I disagree. The war on poverty is over, and we won.
The "war on poverty" metaphor worked when there were millions of Americans without basic shelter, running water, sanitation and electricity, and malnutrition was commonplace. Today, America's "poor" have decent housing, most with cars and color TV, and their primary nutritional problem is obesity.
The problems today are caused by a lack of family and community, caused in no small measure by the government programs that were designed to -- and succeeded in -- solving yesterday's problems. The solution is not more of the same.
The War on (some) Drugs is a different animal, and was wrong-headed from the beginning. Addiction is first and foremost a public health problem, not a criminal justice problem. Treatment is far from perfect, but it's a damn sight more effective than imprisonment, and at a fraction of the cost.
Instead of attacking the demand side of the equation, the neoprohibitionists have spent more than half a century focusing solely on the supply. After untold trillions of dollars spent and lives ruined by thoughtless "zero tolerance" policies and mandatory sentences, the drug warriors are still getting bitch-slapped by the Invisible Hand. There is no reason to believe that any amount of money, manpower or legislation will fill that bottomless pit, and yet we keep shoveling.

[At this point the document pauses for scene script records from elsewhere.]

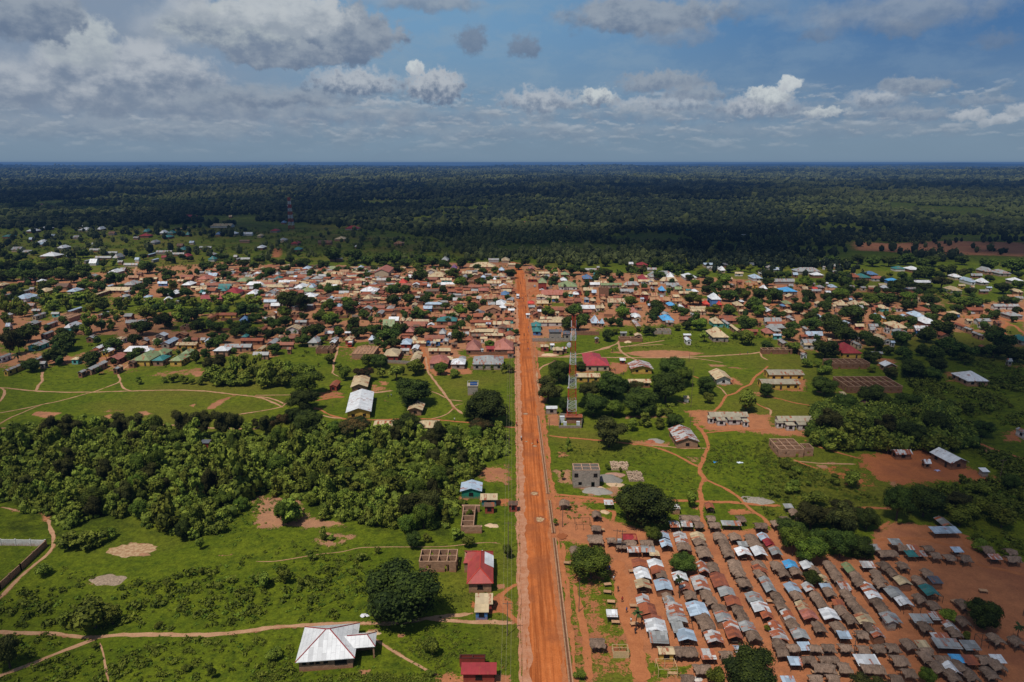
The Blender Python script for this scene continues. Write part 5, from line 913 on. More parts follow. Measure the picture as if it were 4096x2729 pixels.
# ------------------------------------------------------------------ walls, poles, heaps
def wall_thing(name, t, pts, h, wc, label, th=.2):
    P = [G(*T(t, *p)) for p in pts]; c = P[0]; root = empty(name, *c); mb = MB(); pc = MB()
    for i in range(len(P) - 1):
        wall_run(mb, (P[i][0] - c[0], P[i][1] - c[1]), (P[i + 1][0] - c[0], P[i + 1][1] - c[1]), h, th); a, d_ = Vector(P[i]), Vector(P[i + 1]); n = max(1, int((d_ - a).length / 4))
        for k in range(n + 1): q_ = a + (d_ - a) * k / n - Vector(c); pc.box(q_.x - .18, q_.x + .18, q_.y - .18, q_.y + .18, 0, h + .18)
    mb.build('wall', WM(wc), root); pc.build('pillar', WM(wc), root); tag(root, label, 'wall')
wall_thing('block_wall', 'J', [(-120, 388), (395, 398)], 1.8, 'w', 'white block wall running in from the left edge'); wall_thing('brick_wall', 'J', [(398, 402), (180, 610), (0, 775), (-120, 880)], 1.8, 'k', 'brown block wall slanting down to the left edge beside the footpath'); lm('slanting boundary wall', 'J', 250, 560)
wall_thing('yard_wall', 'C', [(1560, 1082), (2000, 1080), (2010, 1030)], 2.2, 'g', 'grey yard wall in front of the two-storey slate-roofed house'); wall_thing('yard_wall', 'C', [(2060, 1000), (2340, 1005)], 2.4, 'm', 'long brown yard wall behind the cell tower top')
wall_thing('yard_wall', 'C', [(835, 1235), (1320, 1240)], 1.8, 'm', 'brown wall behind the large grey hipped house'); wall_thing('yard_wall', 'C', [(840, 1400), (1180, 1400)], 1.5, 'k', 'low wall in front of the large grey hipped house')
wall_thing('yard_wall', 'G', [(1130, 118), (1440, 135)], 1.8, 'g', 'grey yard wall before the cream-roofed house'); 
UP = plain('pole_wood', (0.13, 0.09, 0.065), .9, .3, 3)
def pole(x, y, H, label, arm=True, r=.13):
    root = empty('utility_pole', x, y); mb = MB(); mb.bar((0, 0, -.2), (.03, .02, H), r, 6, r * .7); mb.build('shaft', UP, root)
    if arm: mb = MB(); mb.bar((-1.0, 0, H - .5), (1.0, 0, H - .5), .07); [mb.bar((u, 0, H - .45), (u, 0, H - .2), .05) for u in (-.9, 0, .9)]; mb.build('crossarm', UP, root)
    tag(root, label, 'utility pole'); return (x, y, H)
PL = []
for i, (t, x, y) in enumerate([('K', 2175, 1150), ('K', 2170, 960) if False else ('K', 2180, 620), ('K', 2168, 245), ('G', 2325, 1540), ('G', 2335, 1010), ('G', 2330, 660), ('G', 2318, 215), ('C', 1320, 1225), ('C', 1345, 1010)]):
    x_, y_ = G(*T(t, x, y)); PL.append((x_, y_))
PLN = ['nearest', 'second', 'third', 'fourth', 'fifth', 'sixth', 'seventh', 'eighth', 'last']; PS = []
PL = [(-1.2, 100)] + [(-1.0 - .004 * i, 128 + 34 * i) for i in range(9)]
for i, (x_, y_) in enumerate(PL): PS.append(pole(x_, y_, 8.5, f"{(['first', 'second', 'third', 'fourth', 'fifth', 'sixth', 'seventh', 'eighth', 'ninth', 'tenth'])[i]} wooden power pole up the left side of the road", True, .11))
mb = MB()
for k in range(len(PS) - 1):
    for u in (-.9, 0, .9):
        p0 = Vector((PS[k][0] + u, PS[k][1], 8.3)); p1 = Vector((PS[k + 1][0] + u, PS[k + 1][1], 8.3)); n = 6
        for j in range(n):
            a, c = j / n, (j + 1) / n; pa = p0.lerp(p1, a); pb = p0.lerp(p1, c); pa.z -= 2.4 * a * (1 - a); pb.z -= 2.4 * c * (1 - c); mb.bar(pa, pb, .018, 3)
o = mb.build('power_line', plain('wire', (.28, .24, .16), .5, .1)); tag(o, 'three thin overhead power wires up the left side of the road', 'power line')
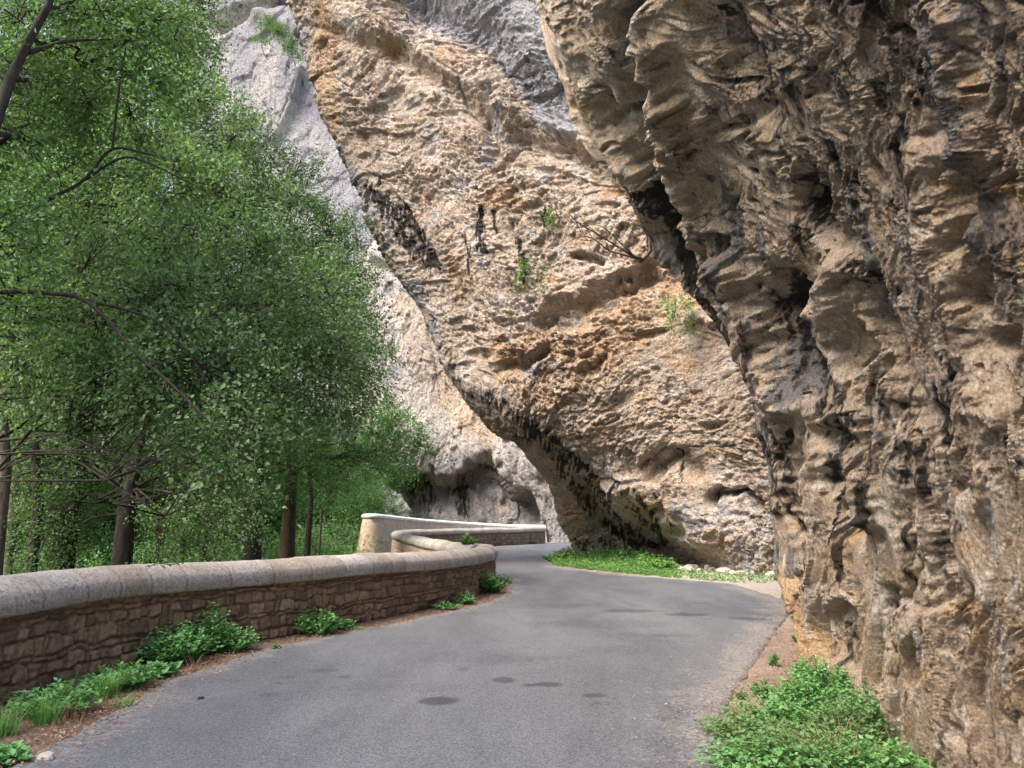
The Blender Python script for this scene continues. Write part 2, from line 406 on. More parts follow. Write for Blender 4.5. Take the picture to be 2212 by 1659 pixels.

“Addiction is first and foremost a -——— PRIVATE-—— health problem, not a criminal justice problem.”
There! Fixed it.
Oldplayer
There’s too much money involved. Each doper in jail is 20,000+ out of the tax payer’s pocket. Not to mention all the government and corporate bureaucracy that the war on drugs brings in on your dime. Add no knock warrents etc... and the war on drugs is too good a scam to quit.